En esa línea, a comienzos de diciembre Bolsonaro se afilió al Partido Liberal (PL), una agrupación de centroderecha distante de las posturas ultras del presidente y su núcleo duro de seguidores. El presidente ganó las elecciones de 2018 como miembro del Partido Social Liberal (PSL), agrupación con la que rompió poco después de asumir el poder.
Desde entonces, Bolsonaro ha intentado construir un partido propio, al que denominó Alianza por Brasil y al que definía como la primera formación conservadora del país, pero fracasó a la hora de obtener las 500,000 firmas necesarias para su registro en la Justicia electoral. Sin otra opción ante una legislación que obliga a los candidatos formar parte de un partido político, terminó por afiliarse al PL.
En cualquier caso, el acercamiento de Bolsonaro a partidos menos radicalizados también persigue el objetivo de contar con apoyos en el Congreso que le permitan bloquear los pedidos de juicio político que pesan sobre él.

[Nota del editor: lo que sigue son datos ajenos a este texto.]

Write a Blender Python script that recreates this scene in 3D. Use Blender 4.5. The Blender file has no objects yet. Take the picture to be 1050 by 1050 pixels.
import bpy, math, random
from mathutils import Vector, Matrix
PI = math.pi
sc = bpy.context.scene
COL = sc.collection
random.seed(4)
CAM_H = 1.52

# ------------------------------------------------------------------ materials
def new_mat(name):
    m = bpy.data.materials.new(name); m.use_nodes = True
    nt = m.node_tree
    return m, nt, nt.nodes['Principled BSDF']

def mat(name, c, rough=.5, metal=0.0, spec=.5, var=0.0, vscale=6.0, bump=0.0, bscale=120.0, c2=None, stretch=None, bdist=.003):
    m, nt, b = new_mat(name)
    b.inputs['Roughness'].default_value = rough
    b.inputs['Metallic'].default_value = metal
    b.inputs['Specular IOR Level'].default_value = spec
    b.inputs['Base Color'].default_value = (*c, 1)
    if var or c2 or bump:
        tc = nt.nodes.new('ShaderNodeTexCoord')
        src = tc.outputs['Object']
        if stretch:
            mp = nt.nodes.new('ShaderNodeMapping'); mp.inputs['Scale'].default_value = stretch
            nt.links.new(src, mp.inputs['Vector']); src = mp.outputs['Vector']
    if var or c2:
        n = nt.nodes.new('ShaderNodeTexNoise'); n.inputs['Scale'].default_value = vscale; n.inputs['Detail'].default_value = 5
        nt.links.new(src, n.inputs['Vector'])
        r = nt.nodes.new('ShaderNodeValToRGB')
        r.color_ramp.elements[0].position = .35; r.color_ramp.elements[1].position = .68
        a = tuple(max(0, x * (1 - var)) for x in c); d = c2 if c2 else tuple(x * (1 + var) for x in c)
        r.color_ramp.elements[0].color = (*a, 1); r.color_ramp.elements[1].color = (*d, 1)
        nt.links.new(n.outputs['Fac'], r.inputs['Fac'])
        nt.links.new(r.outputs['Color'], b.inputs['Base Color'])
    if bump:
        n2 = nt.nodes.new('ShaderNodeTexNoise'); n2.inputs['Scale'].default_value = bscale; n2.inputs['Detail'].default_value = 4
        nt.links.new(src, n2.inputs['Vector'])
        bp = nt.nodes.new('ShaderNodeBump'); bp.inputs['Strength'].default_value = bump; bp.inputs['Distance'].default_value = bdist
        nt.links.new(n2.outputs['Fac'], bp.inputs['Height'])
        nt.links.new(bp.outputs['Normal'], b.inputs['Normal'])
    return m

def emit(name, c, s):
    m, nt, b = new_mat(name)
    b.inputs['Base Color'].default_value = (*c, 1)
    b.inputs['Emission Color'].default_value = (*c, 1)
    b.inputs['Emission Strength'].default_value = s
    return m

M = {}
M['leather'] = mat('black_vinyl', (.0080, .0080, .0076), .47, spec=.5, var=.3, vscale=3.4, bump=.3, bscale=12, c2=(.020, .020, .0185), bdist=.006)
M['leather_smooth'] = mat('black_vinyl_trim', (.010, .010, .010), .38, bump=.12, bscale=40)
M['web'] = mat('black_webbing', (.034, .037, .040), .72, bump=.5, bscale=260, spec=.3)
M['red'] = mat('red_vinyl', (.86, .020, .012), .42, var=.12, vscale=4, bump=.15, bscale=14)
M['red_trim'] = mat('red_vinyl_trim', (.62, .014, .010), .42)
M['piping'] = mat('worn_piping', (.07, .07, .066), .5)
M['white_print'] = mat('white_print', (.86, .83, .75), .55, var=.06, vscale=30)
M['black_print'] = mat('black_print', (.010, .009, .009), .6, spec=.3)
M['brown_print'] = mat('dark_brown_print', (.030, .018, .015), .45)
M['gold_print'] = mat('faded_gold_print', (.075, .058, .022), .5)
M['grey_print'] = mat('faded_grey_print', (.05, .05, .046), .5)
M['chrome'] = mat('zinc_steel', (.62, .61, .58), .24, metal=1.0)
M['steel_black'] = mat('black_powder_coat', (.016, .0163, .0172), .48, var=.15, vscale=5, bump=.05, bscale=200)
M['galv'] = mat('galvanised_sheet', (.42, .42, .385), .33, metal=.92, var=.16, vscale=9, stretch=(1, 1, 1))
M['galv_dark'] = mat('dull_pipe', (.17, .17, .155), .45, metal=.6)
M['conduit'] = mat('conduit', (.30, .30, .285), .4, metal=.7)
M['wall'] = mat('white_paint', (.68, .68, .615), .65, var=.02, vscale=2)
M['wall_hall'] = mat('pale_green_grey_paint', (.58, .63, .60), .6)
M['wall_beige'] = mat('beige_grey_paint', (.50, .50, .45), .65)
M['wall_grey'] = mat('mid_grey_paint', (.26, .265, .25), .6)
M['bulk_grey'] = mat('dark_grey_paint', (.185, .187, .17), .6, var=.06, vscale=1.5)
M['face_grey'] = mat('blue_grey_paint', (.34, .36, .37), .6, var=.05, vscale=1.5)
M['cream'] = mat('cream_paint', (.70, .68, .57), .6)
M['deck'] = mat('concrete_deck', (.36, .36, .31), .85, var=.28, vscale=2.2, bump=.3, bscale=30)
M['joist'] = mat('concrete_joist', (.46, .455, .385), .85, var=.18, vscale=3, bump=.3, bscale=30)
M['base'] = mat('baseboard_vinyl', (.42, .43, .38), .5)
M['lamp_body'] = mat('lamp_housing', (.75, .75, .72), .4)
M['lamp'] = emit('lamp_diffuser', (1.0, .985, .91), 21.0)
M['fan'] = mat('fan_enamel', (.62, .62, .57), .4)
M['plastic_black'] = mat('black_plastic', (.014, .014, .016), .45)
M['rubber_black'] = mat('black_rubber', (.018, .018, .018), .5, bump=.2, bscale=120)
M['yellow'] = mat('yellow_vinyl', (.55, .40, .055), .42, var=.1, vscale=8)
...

Ese leve deslizamiento hacia posturas menos extremas incluye un freno a su ofensiva contra el Supremo Tribunal Federal (STF). Luego de amenazar con intervenir en septiembre pasado al máximo órgano judicial del país debido a que, según sus palabras, estaba “preparando el terreno” para detenerlo bajo la premisa de un probable atentado contra la democracia, Bolsonaro dio marcha atrás y señaló que esos ataques contra el tribunal los había emitido bajo “el calor del momento”.
Debilitado tras tres años de una gestión gris y un estilo de confrontación que ya no resulta atractivo para las mayorías, Bolsonaro cambia de ropa para enfrentar la difícil misión de ser reelecto. Lejos de sus históricas posturas, su suerte parece atada al lanzamiento de un ambicioso plan social y a una tímida moderación política.
Del resultado que obtenga por ese giro dependerá buena parte sus posibilidades en la disputa electoral que, todo indica, tendrá el año próximo contra Lula, su viejo antagonista ideológico.